KUCHING: While the easing of food and commodity prices will benefit food and beverage players in general, private spending growth is expected to slow down in the first quarter of next year.

Such a contradictory outlook is triggered by the fear of rising inflation and uncertainties in the economic climate.

“We expect the consumption growth to slow down to 6.9 per cent year-on-year for 2012 against the estimated seven per cent for 2011. The ease in the growth is likely to be driven by the accelerating consumer price index (CPI), even as market conditions remain volatile,” observed Kenanga Investment Bank Bhd’s (Kenanga Investment) economist Hamdan Mohd Yusoff in an e-mail response to The Borneo Post.

Kenanga Investment’s macro-economic forecast had put an average year-on-year CPI level at 2.9 per cent for next year against this year’s estimated 3.2 per cent.

“Thus, we are neutrally positive on the outlook for retail players such as Parkson Holdings Bhd, while maintaining a bullish take on bodycare and household products manufacturer such as Eng Kah Corporation Bhd.”

Explaining further, Hamdan said while global food prices would still have more potential for upside next year, local food inflation should moderate going forward as he believed subsidy cuts would be mild from now until the upcoming National General Election, most likely to be held in the first quarter of next year.

Nevertheless, Hamdan believed that on an overall basis, the sector should continue to stand out as a favourite of investors for next year’s first quarter, given its still-defensive nature against the current uncertain economic climate.

“We forecast that inflation will still be able to ease to 2.9 per cent in 2012 from an estimated 3.2 per cent in 2011, despite the rise in global oil and food prices.

“Again, this is primarily due to a high-base effect. Adding further, it is also because our economy is quite insulated, thanks to our fuel subsidies. Our expectations for the ringgit to appreciate throughout the year will also help to reduce imported inflation from tainting our CPI,” the economist outlined.

Moreover, large multinationals such as Nestle Malaysia Bhd could benefit from easing raw material prices; and eventually improve its margins as a result, according to Hamdan.

Nevertheless, he was cautious on certain raw materials, especially sugar.

“We anticipate sugar prices to continue being volatile despite it having softened since August 2011 due mainly to the shortage of supply coming from major sugar processing countries including Australia, Thailand and Brazil, which were hit badly by natural disasters.

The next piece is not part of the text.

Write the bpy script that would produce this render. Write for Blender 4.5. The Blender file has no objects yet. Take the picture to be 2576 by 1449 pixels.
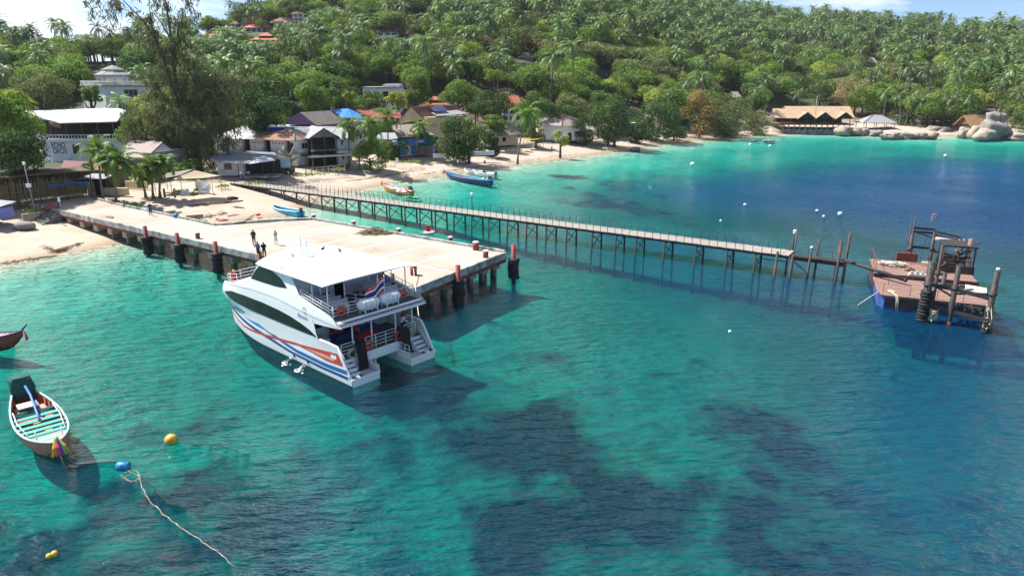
import bpy, bmesh, math, random
import numpy as np
from mathutils import Vector, Matrix
random.seed(7); RNG = np.random.default_rng(11)
R = math.radians
SC = bpy.context.scene
COL = SC.collection

# ------------------------------------------------------------------ camera
CAM_H = 20.0
FOC, CU, CV = 1780.0, 1288.0, 724.5            # focal length and centre measured on a 2576 px wide photograph
PITCH = math.atan((CV - 190.0) / FOC)
cam_d = bpy.data.cameras.new('camera'); cam = bpy.data.objects.new('camera', cam_d); COL.objects.link(cam)
cam.location = (0, 0, CAM_H); cam.rotation_euler = (math.pi / 2 - PITCH, 0, 0)
cam_d.sensor_width = 36; cam_d.lens = FOC / 2576 * 36; cam_d.clip_start = 0.5; cam_d.clip_end = 6000
SC.camera = cam

# ------------------------------------------------------------------ sky and sun
SUN_EL = R(53); SUN_DIR = Vector((-0.92, 0.39, 0)).normalized()   # horizontal direction towards the sun
w = bpy.data.worlds.new('World'); SC.world = w; w.use_nodes = True
nt = w.node_tree; nt.nodes.clear()
out = nt.nodes.new('ShaderNodeOutputWorld'); bg = nt.nodes.new('ShaderNodeBackground')
sky = nt.nodes.new('ShaderNodeTexSky'); sky.sky_type = 'NISHITA'; sky.sun_disc = False
sky.sun_elevation = SUN_EL; sky.sun_rotation = math.atan2(SUN_DIR.x, SUN_DIR.y)
sky.altitude = 0; sky.air_density = 0.6; sky.dust_density = 0.4; sky.ozone_density = 5.0
bg.inputs['Strength'].default_value = 0.085
# thin streaky cloud over the whole sky; its white stands in for glare too
tc = nt.nodes.new('ShaderNodeTexCoord'); mp = nt.nodes.new('ShaderNodeMapping')
mp.inputs['Scale'].default_value = (2.2, 2.2, 9.0); mp.inputs['Location'].default_value = (0, 2.2, 0)
nz = nt.nodes.new('ShaderNodeTexNoise'); nz.inputs['Scale'].default_value = 1.4; nz.inputs['Detail'].default_value = 7; nz.inputs['Roughness'].default_value = 0.6
rp = nt.nodes.new('ShaderNodeValToRGB'); rp.color_ramp.elements[0].position = 0.50; rp.color_ramp.elements[1].position = 0.66
rp.color_ramp.elements[0].color = (0.0, 0.0, 0.0, 1); rp.color_ramp.elements[1].color = (0.80, 0.80, 0.80, 1)
mx = nt.nodes.new('ShaderNodeMix'); mx.data_type = 'RGBA'
mx.inputs[7].default_value = (9.0, 9.2, 9.5, 1)
L = nt.links
L.new(tc.outputs['Generated'], mp.inputs['Vector']); L.new(mp.outputs['Vector'], nz.inputs['Vector']); L.new(nz.outputs['Fac'], rp.inputs['Fac'])
L.new(rp.outputs['Color'], mx.inputs[0]); L.new(sky.outputs['Color'], mx.inputs[6]); L.new(mx.outputs[2], bg.inputs['Color']); L.new(bg.outputs['Background'], out.inputs['Surface'])
sun_d = bpy.data.lights.new('sun', 'SUN'); sun_d.energy = 5.0; sun_d.angle = R(0.53); sun_d.color = (1.0, 0.955, 0.88)
sun = bpy.data.objects.new('sun', sun_d); COL.objects.link(sun)
to_sun = Vector((SUN_DIR.x * math.cos(SUN_EL), SUN_DIR.y * math.cos(SUN_EL), math.sin(SUN_EL)))
sun.rotation_euler = (-to_sun).to_track_quat('-Z', 'Y').to_euler(); sun.location = to_sun * 300

SC.view_settings.view_transform = 'Standard'; SC.view_settings.look = 'None'
SC.view_settings.gamma = 1; SC.view_settings.use_curve_mapping = False
SC.view_settings.exposure = 0.98
SC.render.engine = 'CYCLES'
cy = SC.cycles
cy.max_bounces = 7; cy.diffuse_bounces = 2; cy.glossy_bounces = 3; cy.transmission_bounces = 3; cy.transparent_max_bounces = 10
cy.caustics_reflective = False; cy.caustics_refractive = False
cy.use_denoising = True; cy.use_adaptive_sampling = True; cy.adaptive_threshold = 0.012
cy.sample_clamp_indirect = 6.0; cy.sample_clamp_direct = 0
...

“In any case, we believe rising sugar prices will hit Fraser and Neave Holdings Bhd and Cocoaland Holdings Bhd and Three-A Resources Bhd due to their relatively high exposure to sugar.”

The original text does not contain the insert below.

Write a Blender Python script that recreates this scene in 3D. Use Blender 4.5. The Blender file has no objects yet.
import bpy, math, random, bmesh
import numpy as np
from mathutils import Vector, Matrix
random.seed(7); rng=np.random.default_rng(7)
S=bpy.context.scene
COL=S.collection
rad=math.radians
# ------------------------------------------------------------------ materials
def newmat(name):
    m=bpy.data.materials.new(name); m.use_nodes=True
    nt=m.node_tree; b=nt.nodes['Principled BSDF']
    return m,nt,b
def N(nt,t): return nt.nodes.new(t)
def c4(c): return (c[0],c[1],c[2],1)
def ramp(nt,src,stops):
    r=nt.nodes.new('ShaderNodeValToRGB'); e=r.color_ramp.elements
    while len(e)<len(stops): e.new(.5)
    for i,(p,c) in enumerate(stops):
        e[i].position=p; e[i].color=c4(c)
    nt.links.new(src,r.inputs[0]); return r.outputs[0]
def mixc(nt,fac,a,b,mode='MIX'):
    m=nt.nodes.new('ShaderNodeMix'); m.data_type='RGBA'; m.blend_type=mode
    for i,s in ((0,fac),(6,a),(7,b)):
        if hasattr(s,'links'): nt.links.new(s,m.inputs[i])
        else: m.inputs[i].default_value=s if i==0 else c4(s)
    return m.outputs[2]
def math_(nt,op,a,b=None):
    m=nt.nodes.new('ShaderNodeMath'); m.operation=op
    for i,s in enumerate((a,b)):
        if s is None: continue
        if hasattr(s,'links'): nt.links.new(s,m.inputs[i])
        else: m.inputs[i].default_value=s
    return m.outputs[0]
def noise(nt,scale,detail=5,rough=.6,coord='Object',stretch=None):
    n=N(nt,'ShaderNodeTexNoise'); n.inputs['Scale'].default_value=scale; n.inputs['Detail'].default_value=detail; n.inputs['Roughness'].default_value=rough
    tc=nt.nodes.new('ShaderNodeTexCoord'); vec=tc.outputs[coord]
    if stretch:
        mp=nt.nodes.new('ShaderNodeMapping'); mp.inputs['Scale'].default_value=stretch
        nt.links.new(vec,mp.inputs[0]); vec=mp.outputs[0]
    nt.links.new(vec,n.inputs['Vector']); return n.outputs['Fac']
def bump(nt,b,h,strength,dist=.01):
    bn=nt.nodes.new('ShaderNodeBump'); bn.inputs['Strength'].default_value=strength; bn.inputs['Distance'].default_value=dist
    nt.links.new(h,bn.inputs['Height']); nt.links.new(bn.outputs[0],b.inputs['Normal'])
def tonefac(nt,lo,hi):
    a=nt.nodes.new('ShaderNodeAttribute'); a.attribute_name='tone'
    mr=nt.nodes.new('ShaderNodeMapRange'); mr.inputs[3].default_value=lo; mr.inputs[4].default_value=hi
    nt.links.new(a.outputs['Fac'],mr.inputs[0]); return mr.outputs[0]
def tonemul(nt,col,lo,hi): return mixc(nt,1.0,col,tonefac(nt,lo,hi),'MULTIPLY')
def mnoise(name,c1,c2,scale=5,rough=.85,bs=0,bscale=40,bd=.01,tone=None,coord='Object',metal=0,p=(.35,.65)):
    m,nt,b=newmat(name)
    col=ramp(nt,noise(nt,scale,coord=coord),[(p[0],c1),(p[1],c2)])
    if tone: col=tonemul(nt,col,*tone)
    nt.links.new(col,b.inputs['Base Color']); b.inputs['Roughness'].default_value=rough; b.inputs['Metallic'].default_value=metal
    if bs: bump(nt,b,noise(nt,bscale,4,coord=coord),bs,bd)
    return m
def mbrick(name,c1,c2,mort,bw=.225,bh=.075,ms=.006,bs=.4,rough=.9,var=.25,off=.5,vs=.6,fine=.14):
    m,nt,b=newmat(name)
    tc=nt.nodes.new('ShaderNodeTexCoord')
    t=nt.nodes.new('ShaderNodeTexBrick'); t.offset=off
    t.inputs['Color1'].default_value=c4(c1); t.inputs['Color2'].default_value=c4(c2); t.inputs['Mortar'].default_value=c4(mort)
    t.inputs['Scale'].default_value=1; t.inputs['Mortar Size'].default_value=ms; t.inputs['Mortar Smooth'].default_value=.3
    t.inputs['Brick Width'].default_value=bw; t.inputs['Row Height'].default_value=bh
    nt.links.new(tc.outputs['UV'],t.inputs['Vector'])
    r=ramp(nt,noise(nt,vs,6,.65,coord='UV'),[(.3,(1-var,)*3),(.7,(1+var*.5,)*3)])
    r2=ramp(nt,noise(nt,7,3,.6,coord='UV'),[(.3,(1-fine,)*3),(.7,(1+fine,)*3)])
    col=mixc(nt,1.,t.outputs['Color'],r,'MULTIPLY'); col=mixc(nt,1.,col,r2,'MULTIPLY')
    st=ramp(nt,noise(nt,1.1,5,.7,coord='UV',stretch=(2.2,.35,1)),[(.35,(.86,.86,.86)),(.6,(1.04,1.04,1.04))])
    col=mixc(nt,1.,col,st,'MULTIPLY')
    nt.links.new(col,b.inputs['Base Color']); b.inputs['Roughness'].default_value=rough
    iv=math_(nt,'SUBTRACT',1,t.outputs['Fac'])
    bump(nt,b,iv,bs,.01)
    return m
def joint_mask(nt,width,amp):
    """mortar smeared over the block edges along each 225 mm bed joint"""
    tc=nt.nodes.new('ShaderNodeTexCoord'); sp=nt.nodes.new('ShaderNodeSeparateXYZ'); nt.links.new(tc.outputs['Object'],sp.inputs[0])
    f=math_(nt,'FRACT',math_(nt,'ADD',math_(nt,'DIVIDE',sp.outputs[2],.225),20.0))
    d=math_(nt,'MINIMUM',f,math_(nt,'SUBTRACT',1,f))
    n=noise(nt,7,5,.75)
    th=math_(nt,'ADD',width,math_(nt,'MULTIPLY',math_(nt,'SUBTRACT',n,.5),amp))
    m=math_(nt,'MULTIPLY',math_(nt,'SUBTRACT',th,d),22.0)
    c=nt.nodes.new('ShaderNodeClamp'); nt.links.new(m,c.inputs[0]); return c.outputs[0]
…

On the other hand, Dutch Lady Milk Industries Bhd (Dutch Lady Malaysia) could be spared from the high-sugar-price risk. Recently, the milk and milk products manufacturer launched a two-year ‘Sugar Campaign’, targetting at reducing the local annual consumption of added sugar by 40 per cent from its current level.

“We remain positive that Dutch Lady Malaysia will maintain a healthy growth rate for 2012, and have chosen it as one of our top picks not only for the consumer sector, but for our overall industrial picks for the first quarter of 2012,” Hamdan underscored.

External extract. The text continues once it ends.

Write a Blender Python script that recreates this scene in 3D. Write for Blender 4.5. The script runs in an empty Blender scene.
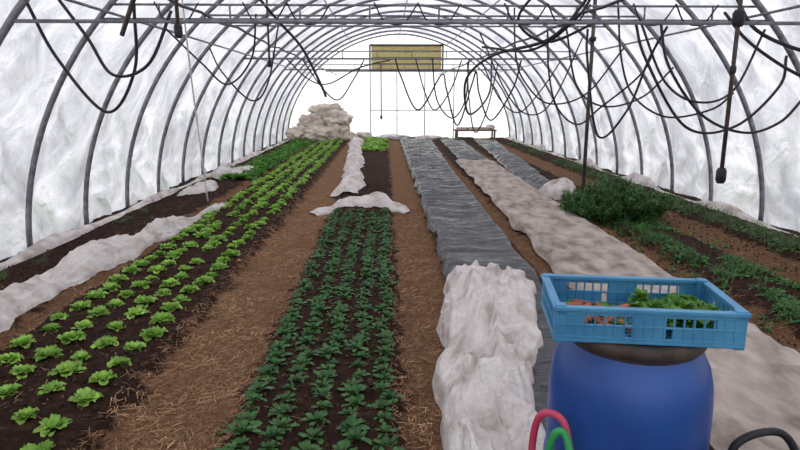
import bpy, math, random, bmesh
import numpy as np
from mathutils import Vector, noise, Matrix
random.seed(7); rng=np.random.default_rng(7)
S=bpy.context.scene
try:
    S.view_settings.view_transform='Standard'
    S.view_settings.look='None'
except Exception as e: print(e)
R=random.uniform
# ---------------------------------------------------------------- helpers
class Acc:
    def __init__(s): s.v=[]; s.f=[]; s.n=0
    def add(s,v,f):
        v=np.asarray(v,dtype=float); s.v.append(v)
        n=s.n
        s.f.extend([tuple(i+n for i in q) for q in f]); s.n+=len(v)
    def obj(s,name,mat,smooth=True,parent=None):
        me=bpy.data.meshes.new(name)
        V=np.concatenate(s.v) if s.v else np.zeros((0,3))
        me.from_pydata(V.tolist(),[],s.f); me.update()
        if smooth: me.polygons.foreach_set('use_smooth',[True]*len(me.polygons))
        o=bpy.data.objects.new(name,me); S.collection.objects.link(o)
        if mat: me.materials.append(mat)
        if parent: o.parent=parent
        return o
def empty(name):
    o=bpy.data.objects.new(name,None); S.collection.objects.link(o); return o
def catmull(P,n=10):
    P=[np.array(p,float) for p in P]; P=[2*P[0]-P[1]]+P+[2*P[-1]-P[-2]]
    out=[]
    for i in range(1,len(P)-2):
        a,b,c,d=P[i-1:i+3]
        for k in range(n):
            t=k/n
            out.append(.5*((2*b)+(-a+c)*t+(2*a-5*b+4*c-d)*t*t+(-a+3*b-3*c+d)*t**3))
    out.append(P[-2]); return out
def tube(acc,pts,r,seg=8,closed=False,caps=True):
    pts=[np.array(p,float) for p in pts]; n=len(pts); V=[];F=[]
    up=np.array([0,0,1.]); prev=None
    for i,p in enumerate(pts):
        if closed: t=pts[(i+1)%n]-pts[i-1]
        else: t=pts[min(i+1,n-1)]-pts[max(i-1,0)]
        t=t/(np.linalg.norm(t)+1e-9)
        if prev is None:
            a=up if abs(t[2])<.9 else np.array([1.,0,0])
            u=np.cross(t,a)
        else: u=prev-t*np.dot(prev,t)
        u/=np.linalg.norm(u)+1e-9; prev=u; w=np.cross(t,u)
        rr=r[i] if hasattr(r,'__len__') else r
        for k in range(seg):
            A=2*math.pi*k/seg; V.append(p+rr*(math.cos(A)*u+math.sin(A)*w))
    m=n if closed else n-1
    for i in range(m):
        j=(i+1)%n
        for k in range(seg):
            l=(k+1)%seg; F.append((i*seg+k,i*seg+l,j*seg+l,j*seg+k))
    if not closed and caps:
        F.append(tuple(range(seg))[::-1]); F.append(tuple((n-1)*seg+k for k in range(seg)))
    acc.add(V,F)
def box(acc,c,s,M=None):
    V=[];x,y,z=[q/2 for q in s]
    for i in (-x,x):
        for j in (-y,y):
            for k in (-z,z):
                V.append((c[0]+i,c[1]+j,c[2]+k))
    if M is not None: V=[tuple(M@Vector(v)) for v in V]
    acc.add(V,[(0,1,3,2),(4,6,7,5),(0,4,5,1),(2,3,7,6),(0,2,6,4),(1,5,7,3)])
def grid(acc,nu,nv,fn):
    V=[fn(i/(nu-1),j/(nv-1)) for i in range(nu) for j in range(nv)]
    F=[(i*nv+j,(i+1)*nv+j,(i+1)*nv+j+1,i*nv+j+1) for i in range(nu-1) for j in range(nv-1)]
    acc.add(V,F)
def lathe(acc,prof,c,seg=48):
    V=[];F=[];n=len(prof)
    for r,z in prof:
        for k in range(seg):
            a=2*math.pi*k/seg; V.append((c[0]+r*math.cos(a),c[1]+r*math.sin(a),c[2]+z))
    for i in range(n-1):
        for k in range(seg):
            l=(k+1)%seg; F.append((i*seg+k,i*seg+l,(i+1)*seg+l,(i+1)*seg+k))
    acc.add(V,F)
def nz(x,y,z=0): return noise.noise(Vector((x,y,z)))
def fbm(x,y,z=0,o=4): return noise.fractal(Vector((x,y,z)),1.0,2.0,o)
def ridge(x,y,z=0): return 1-min(1,abs(nz(x,y,z))*2.6)
# ---------------------------------------------------------------- materials
def new(name):
    m=bpy.data.materials.new(name); m.use_nodes=True
    nt=m.node_tree; b=nt.nodes['Principled BSDF']; return m,nt,b
def noise_mat(name,c1,c2,scale=5,rough=.7,bump=.2,bscale=None,island=0,spec=.3,stretch=None,metal=0,sss=0,c3=None,detail=6,bdist=.02):
    m,nt,b=new(name); N=nt.nodes; L=nt.links
    tc=N.new('ShaderNodeTexCoord'); mp=N.new('ShaderNodeMapping'); L.new(tc.outputs['Object'],mp.inputs[0])
    if stretch: mp.inputs['Scale'].default_value=stretch
    n=N.new('ShaderNodeTexNoise'); n.inputs['Scale'].default_value=scale; n.inputs['Detail'].default_value=detail
    L.new(mp.outputs[0],n.inputs[0])
    r=N.new('ShaderNodeValToRGB'); L.new(n.outputs[0],r.inputs[0])
    e=r.color_ramp.elements; e[0].position=.32; e[1].position=.68
    e[0].color=(*c1,1); e[1].color=(*c2,1)
    if c3: q=e.new(.5); q.color=(*c3,1)
    out=r.outputs[0]
    if island:
        g=N.new('ShaderNodeNewGeometry'); mr=N.new('ShaderNodeMapRange')
        L.new(g.outputs['Random Per Island'],mr.inputs[0]); mr.inputs[3].default_value=1-island; mr.inputs[4].default_value=1+island
        h=N.new('ShaderNodeHueSaturation'); L.new(mr.outputs[0],h.inputs['Value']); L.new(out,h.inputs['Color']); out=h.outputs[0]
    L.new(out,b.inputs['Base Color']); b.inputs['Roughness'].default_value=rough
    b.inputs['Specular IOR Level'].default_value=spec; b.inputs['Metallic'].default_value=metal
    if bump:
        n2=N.new('ShaderNodeTexNoise'); n2.inputs['Scale'].default_value=bscale or scale*4; n2.inputs['Detail'].default_value=5
        L.new(mp.outputs[0],n2.inputs[0])
        bp=N.new('ShaderNodeBump'); bp.inputs['Strength'].default_value=bump; bp.inputs['Distance'].default_value=bdist
        L.new(n2.outputs[0],bp.inputs['Height']); L.new(bp.outputs[0],b.inputs['Normal'])
    return m
def leaf_mat(name,c1,c2,island=.3,scale=8,trans=.3,rough=.45,spec=.4):
    m=noise_mat(name,c1,c2,scale,rough,.25,60,island,spec,bdist=.004)
    nt=m.node_tree;N=nt.nodes;L=nt.links;b=N['Principled BSDF']
    src=b.inputs['Base Color'].links[0].from_socket
    t=N.new('ShaderNodeBsdfTranslucent'); L.new(src,t.inputs[0])
    mx=N.new('ShaderNodeMixShader'); mx.inputs[0].default_value=trans
    L.new(b.outputs[0],mx.inputs[1]); L.new(t.outputs[0],mx.inputs[2]); L.new(mx.outputs[0],N['Material Output'].inputs[0])
    return m
def film_mat(name,c1,c2,trans=.75,gloss=.08,scale=1.2,bs=4.,bd=.06):
    m=bpy.data.materials.new(name); m.use_nodes=True; nt=m.node_tree;N=nt.nodes;L=nt.links
    N.remove(N['Principled BSDF'])
    tc=N.new('ShaderNodeTexCoord')
    mp=N.new('ShaderNodeMapping'); mp.inputs['Scale'].default_value=(.8,1.1,.6); L.new(tc.outputs['Object'],mp.inputs[0])
    n=N.new('ShaderNodeTexNoise'); n.inputs['Scale'].default_value=scale; n.inputs['Detail'].default_value=8; n.inputs['Roughness'].default_value=.6; n.inputs['Distortion'].default_value=1.4
    L.new(mp.outputs[0],n.inputs[0])
    r=N.new('ShaderNodeValToRGB'); e=r.color_ramp.elements; e[0].position=.36;e[1].position=.60; e[0].color=(*c1,1);e[1].color=(*c2,1)
    L.new(n.outputs[0],r.inputs[0])
    n2=N.new('ShaderNodeTexNoise'); n2.inputs['Scale'].default_value=bs; n2.inputs['Detail'].default_value=4; n2.inputs['Distortion'].default_value=2.5
    L.new(mp.outputs[0],n2.inputs[0])
    bp=N.new('ShaderNodeBump'); bp.inputs['Strength'].default_value=1.0; bp.inputs['Distance'].default_value=bd; L.new(n2.outputs[0],bp.inputs['Height'])
    t=N.new('ShaderNodeBsdfTranslucent'); d=N.new('ShaderNodeBsdfDiffuse'); g=N.new('ShaderNodeBsdfGlossy'); g.inputs['Roughness'].default_value=.3
    for q in (t,d): L.new(r.outputs[0],q.inputs['Color'])
    for q in (t,d,g): L.new(bp.outputs[0],q.inputs['Normal'])
    m1=N.new('ShaderNodeMixShader'); m1.inputs[0].default_value=trans; L.new(d.outputs[0],m1.inputs[1]);L.new(t.outputs[0],m1.inputs[2])
    m2=N.new('ShaderNodeMixShader'); m2.inputs[0].default_value=gloss; L.new(m1.outputs[0],m2.inputs[1]);L.new(g.outputs[0],m2.inputs[2])
    L.new(m2.outputs[0],N['Material Output'].inputs[0]); return m

M_film=film_mat('liner_film',(.45,.45,.50),(.78,.78,.83),bs=3.2,bd=.08)
M_end=film_mat('end_film',(.94,.95,.97),(.99,.99,1),.93,.02)
M_steel=noise_mat('galvanised_steel',(.15,.15,.165),(.30,.30,.33),12,.5,.1,metal=.4)
M_darksteel=noise_mat('dark_steel',(.05,.035,.03),(.12,.09,.08),12,.5,.1,metal=.2)
M_hose=noise_mat('black_hose',(.012,.012,.014),(.035,.035,.04),10,.45,.05)
M_fleece=noise_mat('fleece',(.46,.39,.35),(.80,.74,.71),5,.9,.9,16,spec=.1,c3=(.68,.62,.585),bdist=.045)
M_fleecef=noise_mat('fleece_flat',(.22,.17,.135),(.52,.45,.395),7,.85,.9,18,spec=.2,c3=(.40,.335,.29),bdist=.03,stretch=(1,.5,1),detail=12)
M_mulch=noise_mat('mulch_plastic',(.010,.010,.014),(.045,.045,.055),4,.2,1.0,7,stretch=(1,3.0,1),spec=1.0,bdist=.07)
M_lett=leaf_mat('lettuce_leaf',(.19,.40,.05),(.45,.70,.15),.3)
M_spin=leaf_mat('spinach_leaf',(.024,.095,.018),(.065,.18,.040),.35,trans=.15)
M_strip=leaf_mat('leafy_green',(.07,.22,.03),(.17,.38,.07),.35)
M_herb=leaf_mat('herb_green',(.035,.115,.025),(.10,.23,.055),.4,trans=.2)
M_grass=leaf_mat('grass_green',(.045,.10,.03),(.13,.21,.07),.4,trans=.2)
M_straw=noise_mat('straw',(.22,.11,.055),(.50,.30,.165),3,.8,0,island=.5)
M_clod=noise_mat('soil_clod',(.028,.014,.009),(.08,.044,.03),20,.95,.5,60,island=.4)
M_crate=noise_mat('crate_blue',(.04,.20,.39),(.075,.30,.51),6,.4,.05,spec=.5)
M_barrel=noise_mat('barrel_blue',(.012,.055,.25),(.02,.09,.36),4,.38,.04,20,spec=.5)
M_lid=noise_mat('lid_brown',(.035,.025,.02),(.10,.07,.055),12,.4,.2)
M_red=noise_mat('hose_red',(.5,.04,.10),(.65,.10,.18),10,.4,0)
M_green=noise_mat('hose_green',(.02,.25,.08),(.05,.4,.12),10,.4,0)
M_wood=noise_mat('yellow_mesh',(.50,.40,.14),(.72,.62,.28),6,.7,.3,stretch=(1,1,6))
M_carrot=noise_mat('carrot',(.30,.10,.05),(.52,.20,.10),10,.7,.1,island=.3)
M_bale=noise_mat('bale_fleece',(.45,.37,.30),(.78,.69,.60),3,.9,.7,10,c3=(.66,.57,.49),bdist=.05)
M_table=noise_mat('weathered_wood',(.12,.08,.06),(.25,.18,.13),8,.8,.2)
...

Noteworthy also, the economist said the ongoing potential privatisations of KFC Holdings Bhd (KFC) and QSR Brands Bhd (QSR) could likely bring in more favourable news to the consumer sector. To note, Johor Corp – which owns stakes in KFC and QSR – made a recent bid to privatise the two fast-food companies.

Industrial sources had disclosed that Federal Land Development Authority (Felda) might be bidding to acquire both KFC and QSR, with chairman Tan Sri Mohd Isa Abdul Samad had earlier stating that Felda would be fully capable in managing these large entities.

“The ongoing potential privatisations of KFC and QSR are likely to spur more interests in consumer stocks ahead, especially those which are seen as resilient and with high growth potentials,” Hamdan highlighted.